- **Supplied data**

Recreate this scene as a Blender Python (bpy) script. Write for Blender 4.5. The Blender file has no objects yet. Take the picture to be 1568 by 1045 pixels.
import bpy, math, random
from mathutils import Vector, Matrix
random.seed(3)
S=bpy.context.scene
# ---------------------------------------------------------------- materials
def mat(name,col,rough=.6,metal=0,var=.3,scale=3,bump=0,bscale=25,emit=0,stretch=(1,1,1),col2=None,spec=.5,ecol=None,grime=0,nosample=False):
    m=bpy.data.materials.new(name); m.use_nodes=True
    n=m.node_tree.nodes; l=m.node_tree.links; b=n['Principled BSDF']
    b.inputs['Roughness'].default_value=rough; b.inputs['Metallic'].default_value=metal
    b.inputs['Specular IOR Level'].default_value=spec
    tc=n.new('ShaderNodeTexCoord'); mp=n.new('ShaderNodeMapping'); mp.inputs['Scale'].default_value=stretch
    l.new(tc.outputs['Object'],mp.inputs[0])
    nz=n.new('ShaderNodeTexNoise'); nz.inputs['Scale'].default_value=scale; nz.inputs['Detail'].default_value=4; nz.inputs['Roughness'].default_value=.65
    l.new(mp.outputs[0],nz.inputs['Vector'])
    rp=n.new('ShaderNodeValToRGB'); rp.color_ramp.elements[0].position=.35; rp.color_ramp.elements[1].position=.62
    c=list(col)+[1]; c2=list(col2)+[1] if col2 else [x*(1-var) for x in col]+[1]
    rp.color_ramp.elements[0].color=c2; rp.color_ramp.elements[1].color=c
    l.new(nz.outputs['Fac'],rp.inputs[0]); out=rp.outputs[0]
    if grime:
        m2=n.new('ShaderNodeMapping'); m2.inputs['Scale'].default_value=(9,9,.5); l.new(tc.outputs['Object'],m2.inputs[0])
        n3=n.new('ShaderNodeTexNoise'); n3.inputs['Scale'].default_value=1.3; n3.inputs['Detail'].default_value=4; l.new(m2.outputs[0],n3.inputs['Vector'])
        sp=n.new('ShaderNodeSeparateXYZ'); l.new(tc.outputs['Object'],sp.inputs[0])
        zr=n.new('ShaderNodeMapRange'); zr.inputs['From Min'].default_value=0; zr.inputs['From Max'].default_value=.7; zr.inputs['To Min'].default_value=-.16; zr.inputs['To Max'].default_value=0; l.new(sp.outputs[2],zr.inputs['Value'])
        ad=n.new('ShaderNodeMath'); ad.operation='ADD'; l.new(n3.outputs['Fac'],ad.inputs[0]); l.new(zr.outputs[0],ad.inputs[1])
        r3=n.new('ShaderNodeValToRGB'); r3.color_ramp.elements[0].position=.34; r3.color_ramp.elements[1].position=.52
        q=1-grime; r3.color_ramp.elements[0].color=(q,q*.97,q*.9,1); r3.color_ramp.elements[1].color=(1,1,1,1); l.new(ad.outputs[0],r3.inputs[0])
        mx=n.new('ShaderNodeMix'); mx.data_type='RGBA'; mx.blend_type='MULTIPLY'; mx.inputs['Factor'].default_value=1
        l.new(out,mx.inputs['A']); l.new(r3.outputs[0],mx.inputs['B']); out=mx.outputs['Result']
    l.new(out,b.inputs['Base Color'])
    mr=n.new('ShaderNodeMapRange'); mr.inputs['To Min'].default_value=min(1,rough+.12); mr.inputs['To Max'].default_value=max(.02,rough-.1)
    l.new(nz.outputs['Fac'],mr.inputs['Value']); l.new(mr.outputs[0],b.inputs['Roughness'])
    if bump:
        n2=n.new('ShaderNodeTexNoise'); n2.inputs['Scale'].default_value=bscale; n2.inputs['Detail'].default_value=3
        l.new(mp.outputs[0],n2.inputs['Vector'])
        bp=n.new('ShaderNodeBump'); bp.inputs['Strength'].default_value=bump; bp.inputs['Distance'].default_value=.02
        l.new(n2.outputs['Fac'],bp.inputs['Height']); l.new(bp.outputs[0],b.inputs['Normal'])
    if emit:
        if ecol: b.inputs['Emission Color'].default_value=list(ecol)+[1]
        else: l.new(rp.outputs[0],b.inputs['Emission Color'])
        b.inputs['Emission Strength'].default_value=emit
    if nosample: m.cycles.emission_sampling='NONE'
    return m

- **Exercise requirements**
Copy out the data shown above without altering anything.

- **Exercise solution**
Recreate this scene as a Blender Python (bpy) script. Write for Blender 4.5. The Blender file has no objects yet. Take the picture to be 1568 by 1045 pixels.
import bpy, math, random
from mathutils import Vector, Matrix
random.seed(3)
S=bpy.context.scene
# ---------------------------------------------------------------- materials
def mat(name,col,rough=.6,metal=0,var=.3,scale=3,bump=0,bscale=25,emit=0,stretch=(1,1,1),col2=None,spec=.5,ecol=None,grime=0,nosample=False):
    m=bpy.data.materials.new(name); m.use_nodes=True
    n=m.node_tree.nodes; l=m.node_tree.links; b=n['Principled BSDF']
    b.inputs['Roughness'].default_value=rough; b.inputs['Metallic'].default_value=metal
    b.inputs['Specular IOR Level'].default_value=spec
    tc=n.new('ShaderNodeTexCoord'); mp=n.new('ShaderNodeMapping'); mp.inputs['Scale'].default_value=stretch
    l.new(tc.outputs['Object'],mp.inputs[0])
    nz=n.new('ShaderNodeTexNoise'); nz.inputs['Scale'].default_value=scale; nz.inputs['Detail'].default_value=4; nz.inputs['Roughness'].default_value=.65
    l.new(mp.outputs[0],nz.inputs['Vector'])
    rp=n.new('ShaderNodeValToRGB'); rp.color_ramp.elements[0].position=.35; rp.color_ramp.elements[1].position=.62
    c=list(col)+[1]; c2=list(col2)+[1] if col2 else [x*(1-var) for x in col]+[1]
    rp.color_ramp.elements[0].color=c2; rp.color_ramp.elements[1].color=c
    l.new(nz.outputs['Fac'],rp.inputs[0]); out=rp.outputs[0]
    if grime:
        m2=n.new('ShaderNodeMapping'); m2.inputs['Scale'].default_value=(9,9,.5); l.new(tc.outputs['Object'],m2.inputs[0])
        n3=n.new('ShaderNodeTexNoise'); n3.inputs['Scale'].default_value=1.3; n3.inputs['Detail'].default_value=4; l.new(m2.outputs[0],n3.inputs['Vector'])
        sp=n.new('ShaderNodeSeparateXYZ'); l.new(tc.outputs['Object'],sp.inputs[0])
        zr=n.new('ShaderNodeMapRange'); zr.inputs['From Min'].default_value=0; zr.inputs['From Max'].default_value=.7; zr.inputs['To Min'].default_value=-.16; zr.inputs['To Max'].default_value=0; l.new(sp.outputs[2],zr.inputs['Value'])
        ad=n.new('ShaderNodeMath'); ad.operation='ADD'; l.new(n3.outputs['Fac'],ad.inputs[0]); l.new(zr.outputs[0],ad.inputs[1])
        r3=n.new('ShaderNodeValToRGB'); r3.color_ramp.elements[0].position=.34; r3.color_ramp.elements[1].position=.52
        q=1-grime; r3.color_ramp.elements[0].color=(q,q*.97,q*.9,1); r3.color_ramp.elements[1].color=(1,1,1,1); l.new(ad.outputs[0],r3.inputs[0])
        mx=n.new('ShaderNodeMix'); mx.data_type='RGBA'; mx.blend_type='MULTIPLY'; mx.inputs['Factor'].default_value=1
        l.new(out,mx.inputs['A']); l.new(r3.outputs[0],mx.inputs['B']); out=mx.outputs['Result']
    l.new(out,b.inputs['Base Color'])
    mr=n.new('ShaderNodeMapRange'); mr.inputs['To Min'].default_value=min(1,rough+.12); mr.inputs['To Max'].default_value=max(.02,rough-.1)
    l.new(nz.outputs['Fac'],mr.inputs['Value']); l.new(mr.outputs[0],b.inputs['Roughness'])
    if bump:
        n2=n.new('ShaderNodeTexNoise'); n2.inputs['Scale'].default_value=bscale; n2.inputs['Detail'].default_value=3
        l.new(mp.outputs[0],n2.inputs['Vector'])
        bp=n.new('ShaderNodeBump'); bp.inputs['Strength'].default_value=bump; bp.inputs['Distance'].default_value=.02
        l.new(n2.outputs['Fac'],bp.inputs['Height']); l.new(bp.outputs[0],b.inputs['Normal'])
    if emit:
        if ecol: b.inputs['Emission Color'].default_value=list(ecol)+[1]
        else: l.new(rp.outputs[0],b.inputs['Emission Color'])
        b.inputs['Emission Strength'].default_value=emit
    if nosample: m.cycles.emission_sampling='NONE'
    return m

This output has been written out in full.